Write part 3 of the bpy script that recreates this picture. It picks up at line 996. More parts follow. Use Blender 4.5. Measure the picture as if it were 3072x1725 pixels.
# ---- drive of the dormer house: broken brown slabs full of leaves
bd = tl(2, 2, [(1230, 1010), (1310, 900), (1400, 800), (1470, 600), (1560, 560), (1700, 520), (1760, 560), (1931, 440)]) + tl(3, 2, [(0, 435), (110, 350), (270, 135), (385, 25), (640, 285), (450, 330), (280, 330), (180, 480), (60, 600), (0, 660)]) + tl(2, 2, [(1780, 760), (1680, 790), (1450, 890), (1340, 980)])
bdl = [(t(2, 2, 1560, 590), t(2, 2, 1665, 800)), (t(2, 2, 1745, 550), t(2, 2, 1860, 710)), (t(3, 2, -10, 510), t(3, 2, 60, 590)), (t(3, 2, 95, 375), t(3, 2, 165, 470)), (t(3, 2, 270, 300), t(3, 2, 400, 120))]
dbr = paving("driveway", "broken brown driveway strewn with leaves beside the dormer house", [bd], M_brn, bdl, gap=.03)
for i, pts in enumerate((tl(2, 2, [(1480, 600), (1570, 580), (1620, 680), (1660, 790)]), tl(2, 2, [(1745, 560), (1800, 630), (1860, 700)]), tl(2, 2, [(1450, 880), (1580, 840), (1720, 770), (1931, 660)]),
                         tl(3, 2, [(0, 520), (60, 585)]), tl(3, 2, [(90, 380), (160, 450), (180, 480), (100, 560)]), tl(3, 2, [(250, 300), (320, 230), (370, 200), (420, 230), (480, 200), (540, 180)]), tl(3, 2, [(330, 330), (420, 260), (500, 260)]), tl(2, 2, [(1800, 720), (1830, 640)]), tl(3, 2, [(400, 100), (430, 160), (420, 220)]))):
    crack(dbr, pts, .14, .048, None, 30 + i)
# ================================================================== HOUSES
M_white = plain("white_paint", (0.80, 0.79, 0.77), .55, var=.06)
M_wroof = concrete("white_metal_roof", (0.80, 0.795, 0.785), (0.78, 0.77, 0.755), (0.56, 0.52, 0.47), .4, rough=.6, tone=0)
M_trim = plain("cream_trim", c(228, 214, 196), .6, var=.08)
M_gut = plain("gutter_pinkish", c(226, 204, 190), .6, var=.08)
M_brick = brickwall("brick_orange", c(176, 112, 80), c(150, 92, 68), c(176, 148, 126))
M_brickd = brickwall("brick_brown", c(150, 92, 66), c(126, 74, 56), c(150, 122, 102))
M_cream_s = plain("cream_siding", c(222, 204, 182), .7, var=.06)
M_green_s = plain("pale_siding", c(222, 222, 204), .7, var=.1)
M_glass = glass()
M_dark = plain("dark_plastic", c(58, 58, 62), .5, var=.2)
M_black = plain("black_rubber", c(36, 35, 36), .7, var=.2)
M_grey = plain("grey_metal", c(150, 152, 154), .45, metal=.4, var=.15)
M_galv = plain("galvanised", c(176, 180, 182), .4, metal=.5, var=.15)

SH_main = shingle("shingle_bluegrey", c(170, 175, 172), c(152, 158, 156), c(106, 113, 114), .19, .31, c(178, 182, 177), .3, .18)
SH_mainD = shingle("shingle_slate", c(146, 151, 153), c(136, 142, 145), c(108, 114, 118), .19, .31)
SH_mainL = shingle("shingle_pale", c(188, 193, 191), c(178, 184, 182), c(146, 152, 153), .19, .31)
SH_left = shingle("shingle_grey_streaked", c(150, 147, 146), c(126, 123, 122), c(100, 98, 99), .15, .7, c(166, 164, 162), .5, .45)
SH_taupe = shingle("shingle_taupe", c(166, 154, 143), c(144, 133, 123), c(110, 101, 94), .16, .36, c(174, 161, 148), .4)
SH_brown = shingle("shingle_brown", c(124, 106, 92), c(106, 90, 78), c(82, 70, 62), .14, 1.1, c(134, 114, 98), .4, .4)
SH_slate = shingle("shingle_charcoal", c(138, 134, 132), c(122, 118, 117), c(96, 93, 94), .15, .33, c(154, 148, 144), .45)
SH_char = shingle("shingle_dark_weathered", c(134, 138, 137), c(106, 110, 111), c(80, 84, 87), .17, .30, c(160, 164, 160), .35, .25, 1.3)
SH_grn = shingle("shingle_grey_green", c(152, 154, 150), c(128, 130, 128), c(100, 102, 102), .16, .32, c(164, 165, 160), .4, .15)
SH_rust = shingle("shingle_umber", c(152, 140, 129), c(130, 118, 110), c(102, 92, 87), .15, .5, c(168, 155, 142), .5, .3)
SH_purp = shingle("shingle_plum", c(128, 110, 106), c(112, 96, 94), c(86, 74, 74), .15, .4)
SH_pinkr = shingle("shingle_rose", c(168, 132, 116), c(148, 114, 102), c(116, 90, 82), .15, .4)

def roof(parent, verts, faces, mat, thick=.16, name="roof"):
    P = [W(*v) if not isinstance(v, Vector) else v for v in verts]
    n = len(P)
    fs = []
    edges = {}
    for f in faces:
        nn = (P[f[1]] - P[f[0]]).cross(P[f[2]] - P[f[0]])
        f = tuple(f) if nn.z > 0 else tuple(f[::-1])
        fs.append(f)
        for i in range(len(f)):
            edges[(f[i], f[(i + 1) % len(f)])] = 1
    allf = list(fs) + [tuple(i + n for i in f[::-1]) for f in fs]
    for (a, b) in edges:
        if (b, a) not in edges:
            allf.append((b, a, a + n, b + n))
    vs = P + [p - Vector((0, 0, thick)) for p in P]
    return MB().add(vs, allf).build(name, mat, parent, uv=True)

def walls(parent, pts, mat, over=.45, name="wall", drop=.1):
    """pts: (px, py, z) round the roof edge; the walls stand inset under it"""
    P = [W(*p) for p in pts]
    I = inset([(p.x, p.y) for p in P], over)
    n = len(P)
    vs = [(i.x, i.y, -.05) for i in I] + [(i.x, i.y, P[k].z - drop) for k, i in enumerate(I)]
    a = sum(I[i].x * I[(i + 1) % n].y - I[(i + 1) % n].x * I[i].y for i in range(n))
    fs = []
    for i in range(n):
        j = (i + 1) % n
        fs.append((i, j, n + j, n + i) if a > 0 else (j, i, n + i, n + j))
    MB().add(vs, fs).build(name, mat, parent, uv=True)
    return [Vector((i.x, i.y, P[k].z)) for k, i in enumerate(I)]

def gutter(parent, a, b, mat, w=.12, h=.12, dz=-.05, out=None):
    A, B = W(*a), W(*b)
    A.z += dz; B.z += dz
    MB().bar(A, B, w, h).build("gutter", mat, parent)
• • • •
• _To do_: Print the listing above in full, exactly as it is.

• _Response_:
Write part 3 of the bpy script that recreates this picture. It picks up at line 996. More parts follow. Use Blender 4.5. Measure the picture as if it were 3072x1725 pixels.
# ---- drive of the dormer house: broken brown slabs full of leaves
bd = tl(2, 2, [(1230, 1010), (1310, 900), (1400, 800), (1470, 600), (1560, 560), (1700, 520), (1760, 560), (1931, 440)]) + tl(3, 2, [(0, 435), (110, 350), (270, 135), (385, 25), (640, 285), (450, 330), (280, 330), (180, 480), (60, 600), (0, 660)]) + tl(2, 2, [(1780, 760), (1680, 790), (1450, 890), (1340, 980)])
bdl = [(t(2, 2, 1560, 590), t(2, 2, 1665, 800)), (t(2, 2, 1745, 550), t(2, 2, 1860, 710)), (t(3, 2, -10, 510), t(3, 2, 60, 590)), (t(3, 2, 95, 375), t(3, 2, 165, 470)), (t(3, 2, 270, 300), t(3, 2, 400, 120))]
dbr = paving("driveway", "broken brown driveway strewn with leaves beside the dormer house", [bd], M_brn, bdl, gap=.03)
for i, pts in enumerate((tl(2, 2, [(1480, 600), (1570, 580), (1620, 680), (1660, 790)]), tl(2, 2, [(1745, 560), (1800, 630), (1860, 700)]), tl(2, 2, [(1450, 880), (1580, 840), (1720, 770), (1931, 660)]),
                         tl(3, 2, [(0, 520), (60, 585)]), tl(3, 2, [(90, 380), (160, 450), (180, 480), (100, 560)]), tl(3, 2, [(250, 300), (320, 230), (370, 200), (420, 230), (480, 200), (540, 180)]), tl(3, 2, [(330, 330), (420, 260), (500, 260)]), tl(2, 2, [(1800, 720), (1830, 640)]), tl(3, 2, [(400, 100), (430, 160), (420, 220)]))):
    crack(dbr, pts, .14, .048, None, 30 + i)
# ================================================================== HOUSES
M_white = plain("white_paint", (0.80, 0.79, 0.77), .55, var=.06)
M_wroof = concrete("white_metal_roof", (0.80, 0.795, 0.785), (0.78, 0.77, 0.755), (0.56, 0.52, 0.47), .4, rough=.6, tone=0)
M_trim = plain("cream_trim", c(228, 214, 196), .6, var=.08)
M_gut = plain("gutter_pinkish", c(226, 204, 190), .6, var=.08)
M_brick = brickwall("brick_orange", c(176, 112, 80), c(150, 92, 68), c(176, 148, 126))
M_brickd = brickwall("brick_brown", c(150, 92, 66), c(126, 74, 56), c(150, 122, 102))
M_cream_s = plain("cream_siding", c(222, 204, 182), .7, var=.06)
M_green_s = plain("pale_siding", c(222, 222, 204), .7, var=.1)
M_glass = glass()
M_dark = plain("dark_plastic", c(58, 58, 62), .5, var=.2)
M_black = plain("black_rubber", c(36, 35, 36), .7, var=.2)
M_grey = plain("grey_metal", c(150, 152, 154), .45, metal=.4, var=.15)
M_galv = plain("galvanised", c(176, 180, 182), .4, metal=.5, var=.15)

SH_main = shingle("shingle_bluegrey", c(170, 175, 172), c(152, 158, 156), c(106, 113, 114), .19, .31, c(178, 182, 177), .3, .18)
SH_mainD = shingle("shingle_slate", c(146, 151, 153), c(136, 142, 145), c(108, 114, 118), .19, .31)
SH_mainL = shingle("shingle_pale", c(188, 193, 191), c(178, 184, 182), c(146, 152, 153), .19, .31)
SH_left = shingle("shingle_grey_streaked", c(150, 147, 146), c(126, 123, 122), c(100, 98, 99), .15, .7, c(166, 164, 162), .5, .45)
SH_taupe = shingle("shingle_taupe", c(166, 154, 143), c(144, 133, 123), c(110, 101, 94), .16, .36, c(174, 161, 148), .4)
SH_brown = shingle("shingle_brown", c(124, 106, 92), c(106, 90, 78), c(82, 70, 62), .14, 1.1, c(134, 114, 98), .4, .4)
SH_slate = shingle("shingle_charcoal", c(138, 134, 132), c(122, 118, 117), c(96, 93, 94), .15, .33, c(154, 148, 144), .45)
SH_char = shingle("shingle_dark_weathered", c(134, 138, 137), c(106, 110, 111), c(80, 84, 87), .17, .30, c(160, 164, 160), .35, .25, 1.3)
SH_grn = shingle("shingle_grey_green", c(152, 154, 150), c(128, 130, 128), c(100, 102, 102), .16, .32, c(164, 165, 160), .4, .15)
SH_rust = shingle("shingle_umber", c(152, 140, 129), c(130, 118, 110), c(102, 92, 87), .15, .5, c(168, 155, 142), .5, .3)
SH_purp = shingle("shingle_plum", c(128, 110, 106), c(112, 96, 94), c(86, 74, 74), .15, .4)
SH_pinkr = shingle("shingle_rose", c(168, 132, 116), c(148, 114, 102), c(116, 90, 82), .15, .4)

def roof(parent, verts, faces, mat, thick=.16, name="roof"):
    P = [W(*v) if not isinstance(v, Vector) else v for v in verts]
    n = len(P)
    fs = []
    edges = {}
    for f in faces:
        nn = (P[f[1]] - P[f[0]]).cross(P[f[2]] - P[f[0]])
        f = tuple(f) if nn.z > 0 else tuple(f[::-1])
        fs.append(f)
        for i in range(len(f)):
            edges[(f[i], f[(i + 1) % len(f)])] = 1
    allf = list(fs) + [tuple(i + n for i in f[::-1]) for f in fs]
    for (a, b) in edges:
        if (b, a) not in edges:
            allf.append((b, a, a + n, b + n))
    vs = P + [p - Vector((0, 0, thick)) for p in P]
    return MB().add(vs, allf).build(name, mat, parent, uv=True)

def walls(parent, pts, mat, over=.45, name="wall", drop=.1):
    """pts: (px, py, z) round the roof edge; the walls stand inset under it"""
    P = [W(*p) for p in pts]
    I = inset([(p.x, p.y) for p in P], over)
    n = len(P)
    vs = [(i.x, i.y, -.05) for i in I] + [(i.x, i.y, P[k].z - drop) for k, i in enumerate(I)]
    a = sum(I[i].x * I[(i + 1) % n].y - I[(i + 1) % n].x * I[i].y for i in range(n))
    fs = []
    for i in range(n):
        j = (i + 1) % n
        fs.append((i, j, n + j, n + i) if a > 0 else (j, i, n + i, n + j))
    MB().add(vs, fs).build(name, mat, parent, uv=True)
    return [Vector((i.x, i.y, P[k].z)) for k, i in enumerate(I)]

def gutter(parent, a, b, mat, w=.12, h=.12, dz=-.05, out=None):
    A, B = W(*a), W(*b)
    A.z += dz; B.z += dz
    MB().bar(A, B, w, h).build("gutter", mat, parent)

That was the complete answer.